Dick Clark was chaperone to generations of music lovers

4/20/2012
BY ROBERT LLOYD
LOS ANGELES TIMES
In this Feb. 3, 1959 file photo, Dick Clark selects a record in his station library in Philadelphia.
In this Feb. 3, 1959 file photo, Dick Clark selects a record in his station library in Philadelphia.

It seems inconceivable that Dick Clark -- eternally youthful, frightfully busy Dick Clark -- has died. It's as if, through some cosmic foul-up, Death did not get the memo excusing him from such a mortal distraction.

And yet, he has, Wednesday in Los Angeles, of a heart attack at the age of 82. New years will still come and go, but we have come to the end of Dick Clark's New Year's Rockin' Eve -- a holiday he managed to brand, in pop consciousness, as his own -- or, at any rate, one which he is available to host. America, you will have to make other plans.

More than the bare recitation of his on-screen and behind-the-screen credits would suggest -- he was a television personality, the host of a dance party, of game shows (most notably of the Pyramid franchise, over some 15 years) and of a series called TV's Bloopers & Practical Jokes -- he was a force not only in the history of the medium, but of the culture at large.

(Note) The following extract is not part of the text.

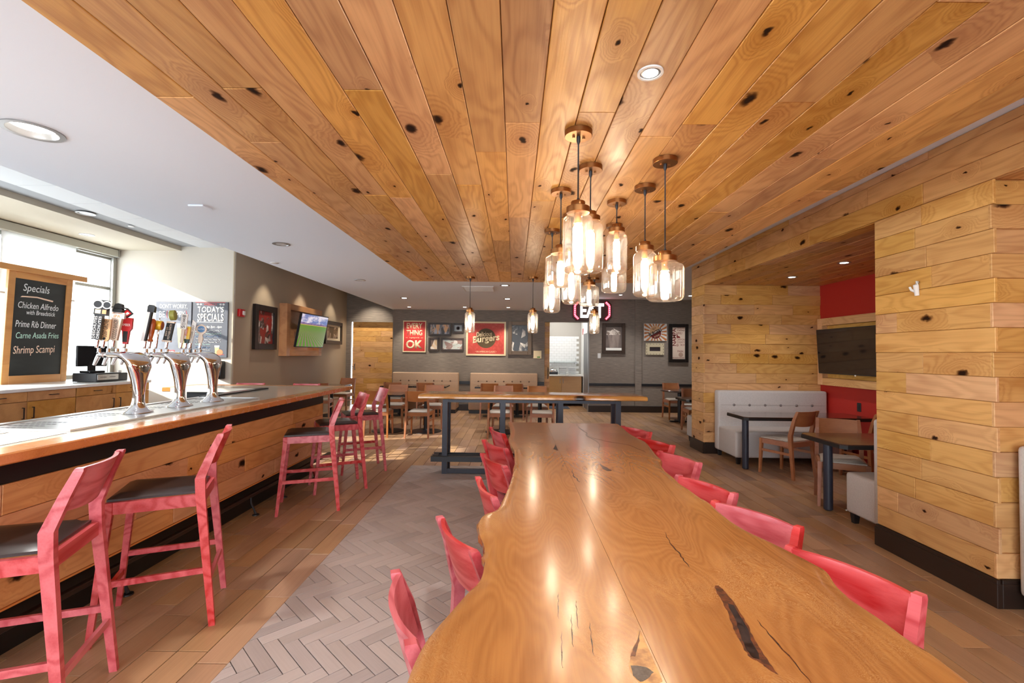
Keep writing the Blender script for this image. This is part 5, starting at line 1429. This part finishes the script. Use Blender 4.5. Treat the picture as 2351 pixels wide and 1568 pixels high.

In the years before MTV, Clark's was the name most associated with rock and roll music on television, although there was nothing much rock and roll about the man himself. Born in 1929, he was a teenager not in the era of Elvis but in the twilight of the big bands, and as the host of American Bandstand for more than 30 years -- a show he did not create but came to own, in the vernacular and the literal sense of the word -- he played the role of chaperone to generations of teenagers at a kind of national hop.

Indeed, what made him compelling was the way the dual strands of his nature and his businesses combined in the person you saw onscreen, entertainer and executive, agent of fun and serious businessman. He was an adult involved in childish things.

Often called "America's Oldest Teenager," he retained his thick-maned, white-smiled, boyish looks into an age that visibly crumpled his peers into senior citizenry. And yet, even in the days when pop music was his daily bread -- even in the earliest days, when he looked not much different from the kids that crowded around him on the Bandstand set -- he never came across as a kid.

Rather, Clark was a voice of friendly authority. (An authority, one also felt, that could turn stern in a minute -- that was the mogul you could glimpse through the mouthpiece.)

That voice, bruised but not broken by a stroke in 2004, was a trained instrument whose sound caught his doubleness: perfectly warm, perfectly cool.

There was always a poise about him, a pressed quality that a cyclone could not ruffle. You felt that he wouldn't break a sweat on a summer's day in the Sahara. But he rarely seemed stiff.

As a sideline, he occasionally appeared in dramatic roles in episodic television series, including Lassie, Adam-12, and Perry Mason, in which he played a killer. He played one again in a film he co-wrote, Killers Three, from 1968. I don't want to read too much into that, but I find it not uninteresting.

You can't rate a life as you could a record, but one would say, after all, that this one had a good beat.